From: Poul-Henning Kamp <phk@phk.freebsd.dk>
Date: Mon, 30 Jul 2012 07:23:32 +0000
To: "Adrien W. de Croy" <adrien@qbik.com>
cc: "Larry Masinter" <masinter@adobe.com>, "ietf-http-wg@w3.org" <ietf-http-wg@w3.org>
Message-ID: <61863.1343633012@critter.freebsd.dk>
In message <em704e4b8a-ca78-4787-810d-6b51e6587714@bombed>, "Adrien W. de Croy"

>Do we even need C-T if clients are sniffing anyway?

Actually not.

If we want maximum efficiency and lowest latency, the content should
always use some kind of efficiently compressed format for content.

Most A-V content do so already, and self-indentify as a result.

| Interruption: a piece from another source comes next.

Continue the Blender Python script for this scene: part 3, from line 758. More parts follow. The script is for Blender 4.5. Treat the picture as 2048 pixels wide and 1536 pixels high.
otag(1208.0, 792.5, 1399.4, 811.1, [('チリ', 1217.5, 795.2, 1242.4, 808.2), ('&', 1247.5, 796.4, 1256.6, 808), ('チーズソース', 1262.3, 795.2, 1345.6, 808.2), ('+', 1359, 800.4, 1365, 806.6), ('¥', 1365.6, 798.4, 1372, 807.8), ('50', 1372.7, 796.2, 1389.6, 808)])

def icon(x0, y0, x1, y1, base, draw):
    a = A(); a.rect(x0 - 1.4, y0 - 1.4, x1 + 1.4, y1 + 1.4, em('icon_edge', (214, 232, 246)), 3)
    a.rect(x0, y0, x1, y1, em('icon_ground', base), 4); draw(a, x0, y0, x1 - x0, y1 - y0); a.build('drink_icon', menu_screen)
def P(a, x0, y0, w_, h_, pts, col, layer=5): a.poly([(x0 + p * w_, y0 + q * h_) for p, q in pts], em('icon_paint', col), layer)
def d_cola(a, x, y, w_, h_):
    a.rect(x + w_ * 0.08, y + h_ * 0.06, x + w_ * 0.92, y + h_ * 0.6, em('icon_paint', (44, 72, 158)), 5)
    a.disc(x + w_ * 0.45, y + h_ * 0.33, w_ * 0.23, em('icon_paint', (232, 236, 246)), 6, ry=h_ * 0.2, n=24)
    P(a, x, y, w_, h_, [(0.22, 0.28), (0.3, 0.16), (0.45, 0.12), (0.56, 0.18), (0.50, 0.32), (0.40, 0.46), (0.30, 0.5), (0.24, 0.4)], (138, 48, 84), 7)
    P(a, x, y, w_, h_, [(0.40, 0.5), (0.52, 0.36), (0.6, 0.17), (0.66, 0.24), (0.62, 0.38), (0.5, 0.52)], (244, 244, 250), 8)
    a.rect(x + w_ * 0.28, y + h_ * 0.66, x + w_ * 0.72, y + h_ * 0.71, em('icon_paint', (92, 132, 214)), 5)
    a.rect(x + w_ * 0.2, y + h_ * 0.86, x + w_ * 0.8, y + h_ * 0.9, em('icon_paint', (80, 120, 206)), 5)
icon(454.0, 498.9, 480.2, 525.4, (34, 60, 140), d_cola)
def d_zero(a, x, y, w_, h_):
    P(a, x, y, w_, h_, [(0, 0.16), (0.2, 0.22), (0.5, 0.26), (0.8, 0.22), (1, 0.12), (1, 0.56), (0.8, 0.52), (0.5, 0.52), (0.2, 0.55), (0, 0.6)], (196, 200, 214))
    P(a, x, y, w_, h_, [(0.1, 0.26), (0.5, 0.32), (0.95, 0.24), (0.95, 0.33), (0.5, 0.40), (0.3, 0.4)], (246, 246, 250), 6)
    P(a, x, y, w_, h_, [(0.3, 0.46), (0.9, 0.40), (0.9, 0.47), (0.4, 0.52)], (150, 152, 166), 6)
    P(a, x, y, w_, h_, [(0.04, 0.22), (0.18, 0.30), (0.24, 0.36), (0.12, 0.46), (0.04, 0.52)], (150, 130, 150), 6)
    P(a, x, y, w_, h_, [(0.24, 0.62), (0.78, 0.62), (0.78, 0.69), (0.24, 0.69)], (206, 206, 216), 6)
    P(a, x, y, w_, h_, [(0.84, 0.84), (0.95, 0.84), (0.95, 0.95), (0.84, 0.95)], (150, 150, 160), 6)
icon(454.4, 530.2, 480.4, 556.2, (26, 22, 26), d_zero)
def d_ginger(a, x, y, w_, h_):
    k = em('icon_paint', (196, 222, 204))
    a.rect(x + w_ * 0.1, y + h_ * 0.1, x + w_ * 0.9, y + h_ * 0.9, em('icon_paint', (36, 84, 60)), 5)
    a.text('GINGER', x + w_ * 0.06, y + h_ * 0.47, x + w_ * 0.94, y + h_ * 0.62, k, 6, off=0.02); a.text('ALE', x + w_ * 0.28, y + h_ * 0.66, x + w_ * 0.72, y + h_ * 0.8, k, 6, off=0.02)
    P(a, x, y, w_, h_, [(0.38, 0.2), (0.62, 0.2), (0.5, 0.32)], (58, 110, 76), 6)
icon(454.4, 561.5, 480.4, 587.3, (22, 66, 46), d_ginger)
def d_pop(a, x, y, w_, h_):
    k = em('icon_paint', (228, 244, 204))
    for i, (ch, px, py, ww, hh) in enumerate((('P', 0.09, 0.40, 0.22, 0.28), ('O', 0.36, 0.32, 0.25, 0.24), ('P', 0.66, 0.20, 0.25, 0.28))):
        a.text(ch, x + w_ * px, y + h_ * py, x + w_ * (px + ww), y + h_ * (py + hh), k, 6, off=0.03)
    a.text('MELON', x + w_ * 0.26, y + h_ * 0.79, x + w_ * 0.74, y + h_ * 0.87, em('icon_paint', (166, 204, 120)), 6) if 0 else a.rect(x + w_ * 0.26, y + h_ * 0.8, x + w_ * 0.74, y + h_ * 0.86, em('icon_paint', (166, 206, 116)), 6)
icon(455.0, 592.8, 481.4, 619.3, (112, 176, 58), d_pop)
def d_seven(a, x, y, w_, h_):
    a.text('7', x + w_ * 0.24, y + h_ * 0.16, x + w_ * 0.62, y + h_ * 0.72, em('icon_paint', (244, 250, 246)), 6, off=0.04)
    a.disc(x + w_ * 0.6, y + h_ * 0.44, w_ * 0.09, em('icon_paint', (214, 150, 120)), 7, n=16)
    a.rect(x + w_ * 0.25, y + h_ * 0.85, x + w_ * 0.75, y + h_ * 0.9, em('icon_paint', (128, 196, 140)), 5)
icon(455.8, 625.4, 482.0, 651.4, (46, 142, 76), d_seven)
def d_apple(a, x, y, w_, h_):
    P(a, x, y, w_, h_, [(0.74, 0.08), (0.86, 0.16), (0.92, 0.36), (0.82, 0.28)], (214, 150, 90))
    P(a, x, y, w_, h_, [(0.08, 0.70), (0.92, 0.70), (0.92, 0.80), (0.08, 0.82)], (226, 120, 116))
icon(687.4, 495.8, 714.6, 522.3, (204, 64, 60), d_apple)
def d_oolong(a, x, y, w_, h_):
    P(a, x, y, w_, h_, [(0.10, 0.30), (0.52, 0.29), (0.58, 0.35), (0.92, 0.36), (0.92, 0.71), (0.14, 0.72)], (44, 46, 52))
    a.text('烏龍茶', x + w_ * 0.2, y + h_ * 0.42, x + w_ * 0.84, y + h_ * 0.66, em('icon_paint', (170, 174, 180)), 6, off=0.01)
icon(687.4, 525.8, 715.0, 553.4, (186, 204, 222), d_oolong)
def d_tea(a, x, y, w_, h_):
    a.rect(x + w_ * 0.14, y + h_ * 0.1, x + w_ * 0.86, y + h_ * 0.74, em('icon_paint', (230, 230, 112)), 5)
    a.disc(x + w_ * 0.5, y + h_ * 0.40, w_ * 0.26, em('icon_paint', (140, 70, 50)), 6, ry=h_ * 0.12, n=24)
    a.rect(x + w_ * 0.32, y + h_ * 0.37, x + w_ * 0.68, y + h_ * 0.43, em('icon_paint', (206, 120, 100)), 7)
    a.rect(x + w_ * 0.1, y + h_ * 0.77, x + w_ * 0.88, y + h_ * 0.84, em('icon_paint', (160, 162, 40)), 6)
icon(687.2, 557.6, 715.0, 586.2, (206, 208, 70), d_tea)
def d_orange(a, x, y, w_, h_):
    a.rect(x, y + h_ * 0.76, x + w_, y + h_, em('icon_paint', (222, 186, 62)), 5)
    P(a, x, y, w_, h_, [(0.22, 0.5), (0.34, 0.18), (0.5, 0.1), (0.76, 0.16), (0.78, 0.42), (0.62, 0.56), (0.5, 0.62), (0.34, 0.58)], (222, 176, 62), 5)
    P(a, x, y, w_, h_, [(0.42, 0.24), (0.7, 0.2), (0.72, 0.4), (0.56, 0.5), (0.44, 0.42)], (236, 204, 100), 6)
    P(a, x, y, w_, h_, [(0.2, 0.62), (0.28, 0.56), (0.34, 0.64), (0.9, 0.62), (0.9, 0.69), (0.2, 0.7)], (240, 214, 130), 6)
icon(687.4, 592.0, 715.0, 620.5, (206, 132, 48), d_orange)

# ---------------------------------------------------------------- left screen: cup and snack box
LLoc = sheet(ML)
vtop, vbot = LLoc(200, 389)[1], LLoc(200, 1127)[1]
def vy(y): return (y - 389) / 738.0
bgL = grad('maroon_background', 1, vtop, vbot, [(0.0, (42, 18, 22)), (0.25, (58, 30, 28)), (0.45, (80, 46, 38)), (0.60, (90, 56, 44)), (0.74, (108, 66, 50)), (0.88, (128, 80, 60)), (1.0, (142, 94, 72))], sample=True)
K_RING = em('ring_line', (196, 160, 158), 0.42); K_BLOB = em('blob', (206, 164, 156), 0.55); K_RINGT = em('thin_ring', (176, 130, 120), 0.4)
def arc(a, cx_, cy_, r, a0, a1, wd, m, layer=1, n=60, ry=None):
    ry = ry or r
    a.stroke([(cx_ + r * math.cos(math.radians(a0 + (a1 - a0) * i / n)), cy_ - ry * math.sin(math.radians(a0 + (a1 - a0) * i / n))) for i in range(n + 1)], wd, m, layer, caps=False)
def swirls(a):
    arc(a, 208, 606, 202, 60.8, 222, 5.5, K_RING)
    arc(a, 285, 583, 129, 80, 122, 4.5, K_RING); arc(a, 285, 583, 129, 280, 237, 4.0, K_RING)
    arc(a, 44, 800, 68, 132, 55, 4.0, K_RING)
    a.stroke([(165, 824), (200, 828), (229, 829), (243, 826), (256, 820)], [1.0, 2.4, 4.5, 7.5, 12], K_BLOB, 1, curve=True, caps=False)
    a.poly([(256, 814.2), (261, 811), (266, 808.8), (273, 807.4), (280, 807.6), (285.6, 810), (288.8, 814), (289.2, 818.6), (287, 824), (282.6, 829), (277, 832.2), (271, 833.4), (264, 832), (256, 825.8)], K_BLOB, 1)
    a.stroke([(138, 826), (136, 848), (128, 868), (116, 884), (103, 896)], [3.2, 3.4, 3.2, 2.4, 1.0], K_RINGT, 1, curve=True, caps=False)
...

In fact, about the only content which does not automatically compress
is XML, HTML, CSS, ASCII and Javascript.

Unfortunately the readily available general purpose compression
standards only identify the compression algorithem and not the
content in the compressed bitstream.

But I think this would work:

	Remove the C-T header.

	Mandate that content be compresssed with a self-identifying

	Mandate support for gzip compression of content, with an optional
	MIME type in the gzip "comment" header field.

The important detail that would make this work in practice, is
that GZIP has a no compression mode, where bytes are just framed
by other bytes, so in the rare case of a precompressed but not
self-identifying data type, gzip can provide the identification
without the overhead of repeated compression.

Poul-Henning Kamp       | UNIX since Zilog Zeus 3.20
phk@FreeBSD.ORG         | TCP/IP since RFC 956
FreeBSD committer       | BSD since 4.3-tahoe    
Never attribute to malice what can adequately be explained by incompetence.